-------- DATASET EXTRACT --------
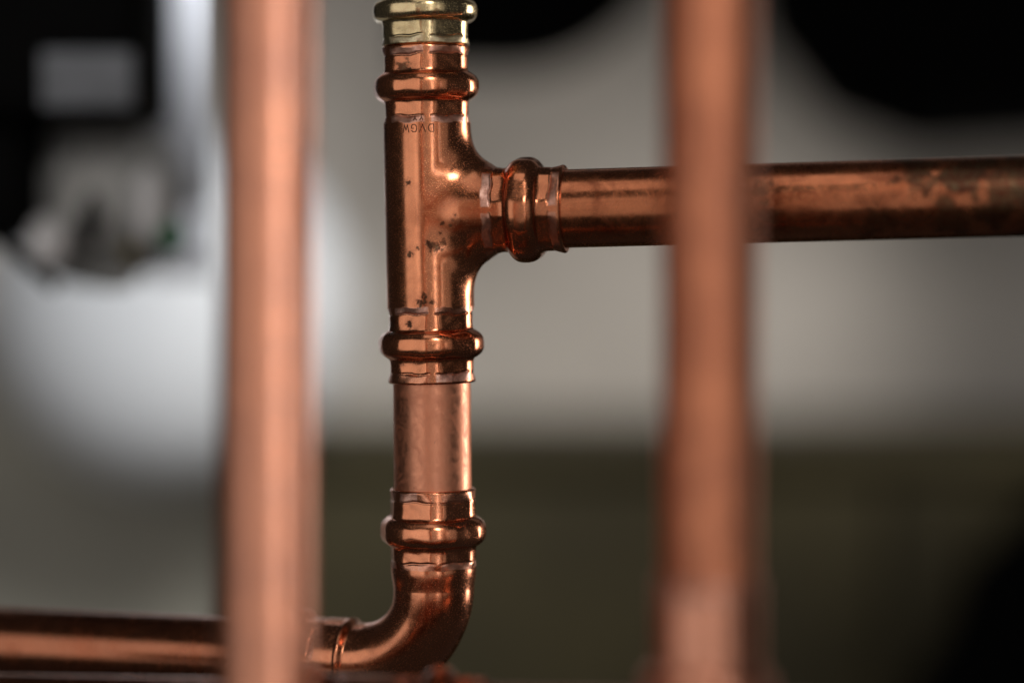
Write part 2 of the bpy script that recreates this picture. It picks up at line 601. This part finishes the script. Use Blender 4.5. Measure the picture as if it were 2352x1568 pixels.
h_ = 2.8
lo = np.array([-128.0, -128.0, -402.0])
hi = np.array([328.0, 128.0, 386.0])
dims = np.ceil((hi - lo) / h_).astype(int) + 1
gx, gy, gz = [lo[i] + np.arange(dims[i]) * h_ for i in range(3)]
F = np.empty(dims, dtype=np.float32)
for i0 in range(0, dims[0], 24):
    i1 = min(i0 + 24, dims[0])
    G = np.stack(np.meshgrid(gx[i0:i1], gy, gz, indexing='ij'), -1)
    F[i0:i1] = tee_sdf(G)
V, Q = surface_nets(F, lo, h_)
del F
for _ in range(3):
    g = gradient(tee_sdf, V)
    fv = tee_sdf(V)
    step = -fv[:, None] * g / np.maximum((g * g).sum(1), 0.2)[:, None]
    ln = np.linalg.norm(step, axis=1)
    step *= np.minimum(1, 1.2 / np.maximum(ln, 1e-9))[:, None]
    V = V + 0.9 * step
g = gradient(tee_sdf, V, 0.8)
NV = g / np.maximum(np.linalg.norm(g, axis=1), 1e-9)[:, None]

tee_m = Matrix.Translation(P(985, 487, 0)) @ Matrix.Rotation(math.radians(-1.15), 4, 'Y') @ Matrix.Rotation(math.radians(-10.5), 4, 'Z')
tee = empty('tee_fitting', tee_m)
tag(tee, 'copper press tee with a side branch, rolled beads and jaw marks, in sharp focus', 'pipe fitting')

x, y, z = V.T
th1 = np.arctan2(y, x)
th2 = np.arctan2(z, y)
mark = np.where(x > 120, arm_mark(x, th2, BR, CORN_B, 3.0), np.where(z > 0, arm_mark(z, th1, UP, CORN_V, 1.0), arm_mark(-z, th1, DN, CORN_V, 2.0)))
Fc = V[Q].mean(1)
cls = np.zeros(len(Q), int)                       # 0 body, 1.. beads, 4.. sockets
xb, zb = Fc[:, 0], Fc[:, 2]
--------
* [YOUR TASK] Reproduce all of the data exactly; the pictures do not belong in the copy.

* [COMPLETE RESPONSE]
Write part 2 of the bpy script that recreates this picture. It picks up at line 601. This part finishes the script. Use Blender 4.5. Measure the picture as if it were 2352x1568 pixels.
h_ = 2.8
lo = np.array([-128.0, -128.0, -402.0])
hi = np.array([328.0, 128.0, 386.0])
dims = np.ceil((hi - lo) / h_).astype(int) + 1
gx, gy, gz = [lo[i] + np.arange(dims[i]) * h_ for i in range(3)]
F = np.empty(dims, dtype=np.float32)
for i0 in range(0, dims[0], 24):
    i1 = min(i0 + 24, dims[0])
    G = np.stack(np.meshgrid(gx[i0:i1], gy, gz, indexing='ij'), -1)
    F[i0:i1] = tee_sdf(G)
V, Q = surface_nets(F, lo, h_)
del F
for _ in range(3):
    g = gradient(tee_sdf, V)
    fv = tee_sdf(V)
    step = -fv[:, None] * g / np.maximum((g * g).sum(1), 0.2)[:, None]
    ln = np.linalg.norm(step, axis=1)
    step *= np.minimum(1, 1.2 / np.maximum(ln, 1e-9))[:, None]
    V = V + 0.9 * step
g = gradient(tee_sdf, V, 0.8)
NV = g / np.maximum(np.linalg.norm(g, axis=1), 1e-9)[:, None]

tee_m = Matrix.Translation(P(985, 487, 0)) @ Matrix.Rotation(math.radians(-1.15), 4, 'Y') @ Matrix.Rotation(math.radians(-10.5), 4, 'Z')
tee = empty('tee_fitting', tee_m)
tag(tee, 'copper press tee with a side branch, rolled beads and jaw marks, in sharp focus', 'pipe fitting')

x, y, z = V.T
th1 = np.arctan2(y, x)
th2 = np.arctan2(z, y)
mark = np.where(x > 120, arm_mark(x, th2, BR, CORN_B, 3.0), np.where(z > 0, arm_mark(z, th1, UP, CORN_V, 1.0), arm_mark(-z, th1, DN, CORN_V, 2.0)))
Fc = V[Q].mean(1)
cls = np.zeros(len(Q), int)                       # 0 body, 1.. beads, 4.. sockets
xb, zb = Fc[:, 0], Fc[:, 2]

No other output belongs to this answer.